Here then is a poster ad for Coca-Cola at McDonald’s

‘I’m happy’ – ‘I’m lovin’ it’. The all too ubiquitous appeal to the ‘feelgood factor’; and reinforced repeatedly by repetitions of them as slogans; or as the older comedians call them ‘catch phrases’. The same plain and large easy-to-read, easy-to-be-understood font letters. The same unvariegated few colours used. Large images proclaiming the essence of the message – i.e. the huge glass of Coke and the huge paper cup of tea. Notice the tea is emphasised in bold font as being ‘sweet’ – the lure of sugar as a comforter and an anodyne.

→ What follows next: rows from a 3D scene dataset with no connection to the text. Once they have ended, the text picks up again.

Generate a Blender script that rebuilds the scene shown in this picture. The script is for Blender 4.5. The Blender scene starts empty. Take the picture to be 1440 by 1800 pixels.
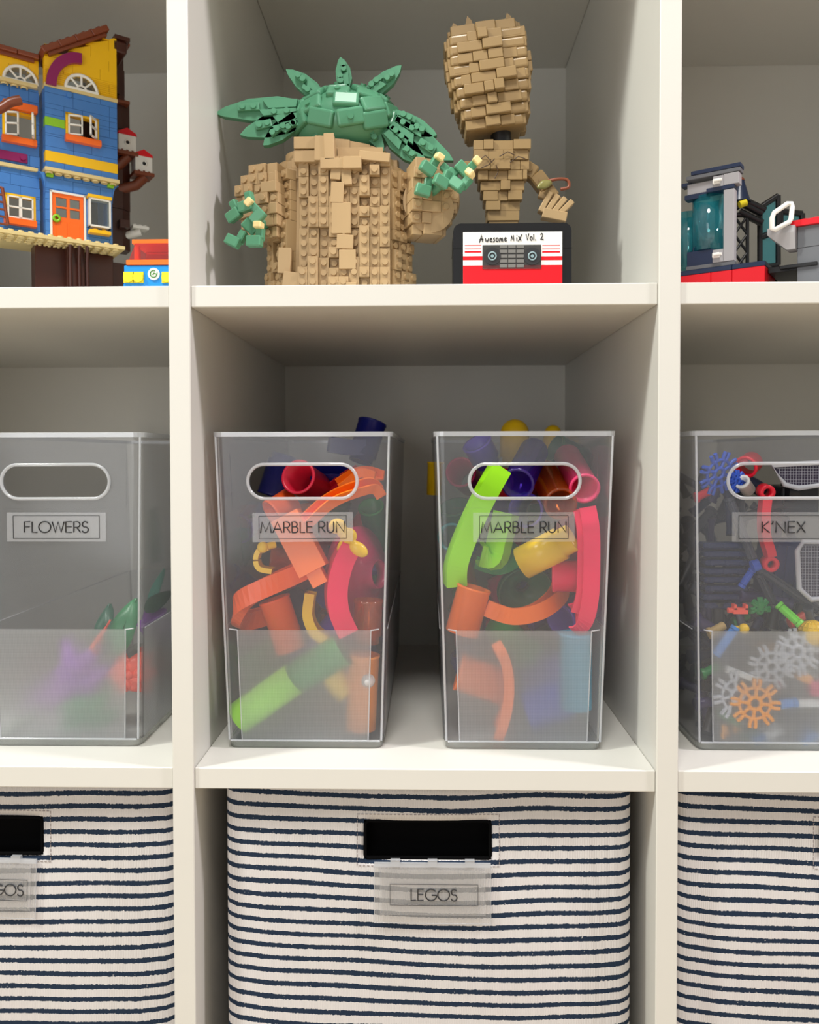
import bpy, bmesh, math, random
from mathutils import Vector, Matrix
PI = math.pi
rnd = random.Random(7)
S = bpy.context.scene
COL = S.collection

# ------------------------------------------------------------------ camera
F = 1399.8
CAMP = Vector((0.17067, -0.57225, 0.22791))
yw, pt, rl = 0.0222, 0.02172, -0.00196
fw = Vector((-math.sin(yw)*math.cos(pt), math.cos(yw)*math.cos(pt), -math.sin(pt)))
r0 = Vector((math.cos(yw), math.sin(yw), 0)); u0 = r0.cross(fw)
RT = r0*math.cos(rl) + u0*math.sin(rl); UP = -r0*math.sin(rl) + u0*math.cos(rl)
cam = bpy.data.cameras.new('camera'); camo = bpy.data.objects.new('camera', cam); COL.objects.link(camo)
m = Matrix.Identity(4)
for i in range(3):
    m[i][0], m[i][1], m[i][2], m[i][3] = RT[i], UP[i], -fw[i], CAMP[i]
camo.matrix_world = m
cam.sensor_fit = 'VERTICAL'; cam.sensor_height = 36; cam.sensor_width = 28.8
cam.lens = F/1800*36; cam.shift_x = 0; cam.shift_y = -68.56/1800
cam.clip_start = 0.01
cam.dof.use_dof = True; cam.dof.focus_distance = 0.62; cam.dof.aperture_fstop = 9
S.camera = camo

# ------------------------------------------------------------------ world, lights, exposure
w = bpy.data.worlds.new('world'); S.world = w; w.use_nodes = True
w.node_tree.nodes['Background'].inputs[0].default_value = (1.0, 0.985, 0.955, 1)
w.node_tree.nodes['Background'].inputs[1].default_value = 0.30
S.view_settings.view_transform = 'Standard'; S.view_settings.look = 'None'
S.view_settings.gamma = 1; S.view_settings.use_curve_mapping = False
S.view_settings.exposure = 0.49
def area(name, loc, tgt, size, power, col):
    l = bpy.data.lights.new(name, 'AREA'); l.shape = 'DISK'; l.size = size; l.energy = power; l.color = col
    o = bpy.data.objects.new(name, l); COL.objects.link(o); o.location = loc
    o.rotation_euler = (Vector(tgt)-Vector(loc)).to_track_quat('-Z', 'Y').to_euler()
    return o
area('ceiling_lamp_left', (-1.15, -0.62, 1.75), (0.17, 0, 0.2), 0.22, 26, (0.98, 1.0, 0.93))
area('ceiling_lamp_right', (1.75, -0.42, 1.65), (0.17, 0, 0.2), 0.20, 23, (1.0, 0.93, 0.97))
area('ceiling_lamp_room', (0.1, -0.88, 1.8), (0.17, 0, 0.0), 0.45, 16, (1.0, 0.98, 0.94))
area('front_fill', (-0.5, -1.5, 0.25), (0.05, 0, 0.2), 0.9, 3.6, (0.97, 0.98, 1.0))  # added soft fill, brightens bin fronts, contents and the left column
try:
    S.cycles.max_bounces = 14; S.cycles.transparent_max_bounces = 24; S.cycles.transmission_bounces = 12
    S.cycles.sample_clamp_indirect = 4
except Exception: pass

# ------------------------------------------------------------------ helpers
def at(px, py, Y):
    d = fw*F + RT*(px-720) - UP*(py-(900-68.56))
    t = (Y-CAMP.y)/d.y
    return CAMP + d*t
def on_z(px, py, Z):
    d = fw*F + RT*(px-720) - UP*(py-(900-68.56))
    return CAMP + d*((Z-CAMP.z)/d.z)
def lin(c):
    o = []
    for v in c:
        v /= 255.0
        o.append(v/12.92 if v <= 0.04045 else ((v+0.055)/1.055)**2.4)
    return (o[0], o[1], o[2], 1)
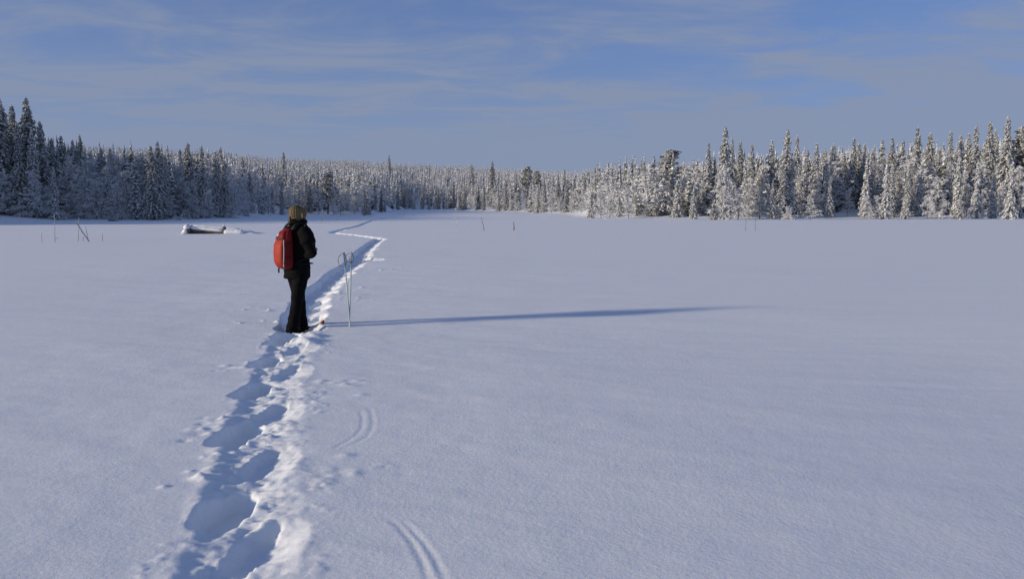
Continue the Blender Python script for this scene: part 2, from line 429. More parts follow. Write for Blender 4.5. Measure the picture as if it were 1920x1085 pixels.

The MacDonald’s ‘yellow arches’ Trademark flight like the Red Flag and hovering like the Virgin logo there; so as to establish and authenticate the origin of the poster and of its products advertised. Note two big Brand names in cahoots – to add to the lure. Red is a starling colour which draws the eyes to it – especially when it is splashed over like across this poster.

The glass is filled to the brim; and one is able to order ‘any size’ drink. One can see the tea at the brim of the paper cup; how pictures of food and drink, especially when blown up photographically to large size, have their effects on our salivation glands! And the $1.00 price tag. Again in huge plain emboldened letter font. A nice round dollar. Neat, tidy affordable. Just pull that note or coin out of your pocket and pay.

The message? Here is a ‘special offer’. Get down to McDonald’s and hop-up on sugar and get happy – for the time being. To be fair this poster is far less insincere and in not so bad faith as the previous items I have exampled – it works more or less by its sheer appeal to animal appetite – apart from the capital goods in the power in the slogans it is carrying, which are ‘gold dust’ to the advertisers. It’s a straightforward Consumerist commercial ‘dollar for a drink’ offer in many ways.

It yet retains, however, maybe merely subjectively, I don’t know for sure, that presence of emanating great corporate power, which sadly, even in myself I feel, has some unfounded though reassuring sense of grateful gratification passing out of it into its beholders. The totalitarian aspect. It’s that hint the poster has that somehow the McDonald’s Company (and maybe also Coke Company) are doing you a big, big, favour by offering up wholesale this pretty minimal offer. Just being paternally benevolent. Big Brother. Certainly the bottom-drawer reason for MacDonald’s having had the poster pasted up, is being shunted by the poster’s ‘angle of approach’ and pushed right to the back of the poster’s manifest messages. This bottom-drawer reason being to sell, sell, sell, and to make money, make money, make money, and it is excellently well camouflaged herein. It is in this glamour-cast from a Big Friendly Giant set together with an absolute avoidance of ‘mentioning the war’ of not even hinting at maximal profits and best growth for the Companies who are advertising; it is herein, if anywhere, that this poster’s deception and the bad faith resides.